Top charities meet to discuss how to improve reputation of the charity sector

12 Feb 2016 News

Representatives from 50 of the UK’s largest charities met yesterday to discuss how to improve the public reputation of the charity sector, following a series of critical articles in the media.

Representatives from 50 of the UK’s largest charities met yesterday to discuss how to improve the public reputation of the charity sector, following a series of critical articles in the media.

The event was hosted at the Society Building in London by infrastructure bodies Acevo and NCVO, and is the latest in a series of steps being jointly taken by the two bodies to improve communications about the charity sector as a whole.

Following the meeting, the two charities will discuss a plan for a positive campaign to improve the sector’s reputation.

NCVO said the purpose of the meeting was to “discuss how we can reassure the public, our supporters and donors, that we are taking any and all criticisms seriously and think about what else we can do to demonstrate accountability and transparency”.

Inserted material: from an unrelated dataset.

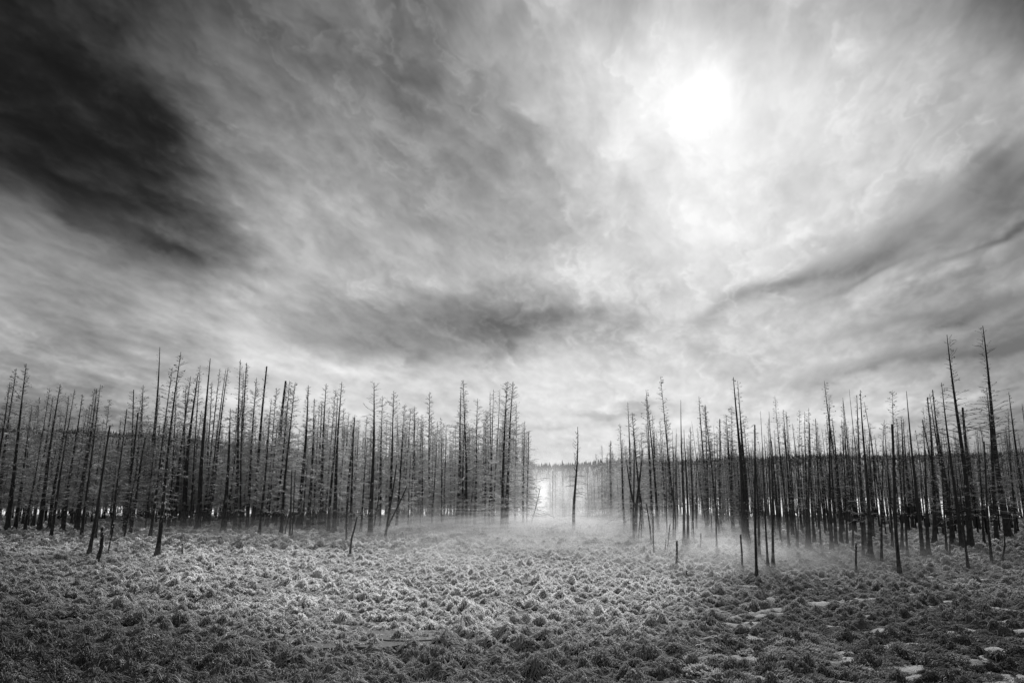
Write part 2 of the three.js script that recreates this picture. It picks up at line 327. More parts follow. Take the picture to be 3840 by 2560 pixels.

Charities have repeatedly been criticised on the front pages of national newspapers over the last three years for a series of different reasons. In addition to articles about poor fundraising practice and the collapse of Kids Company, stories have also featured chief executive pay, inefficiency, unethical investment practices, and campaigning. Individual charities facing criticism have included the RSPCA, Friends of the Earth, Age UK, Help for Heroes and NSPCC.

Yesterday the Daily Telegraph was forced to make substantial amendments to a front page story which said charities did not spend enough on “good works”, and to publish a clarification admitting the data it had used was not representative of charities’ true financial position.

Chloe Stables, Parliamentary and media manager at NCVO, told Civil Society News that there was a push to create a united response to explain how charities operated, provide a defence to specific criticism, and create more positive stories about the sector.

She said many charities still questioned how much the reputation of the sector was actually under threat.

“We need to revisit our analysis of the problem and understand how we try to solve it,” she said. “There are very different perceptions in the charity sector about how much of a problem this is in the real world. So we need to agree some kind of consensus.”

She said that any response would need a level of funding, and that charities needed to discuss was who should direct a response and who should pay for it.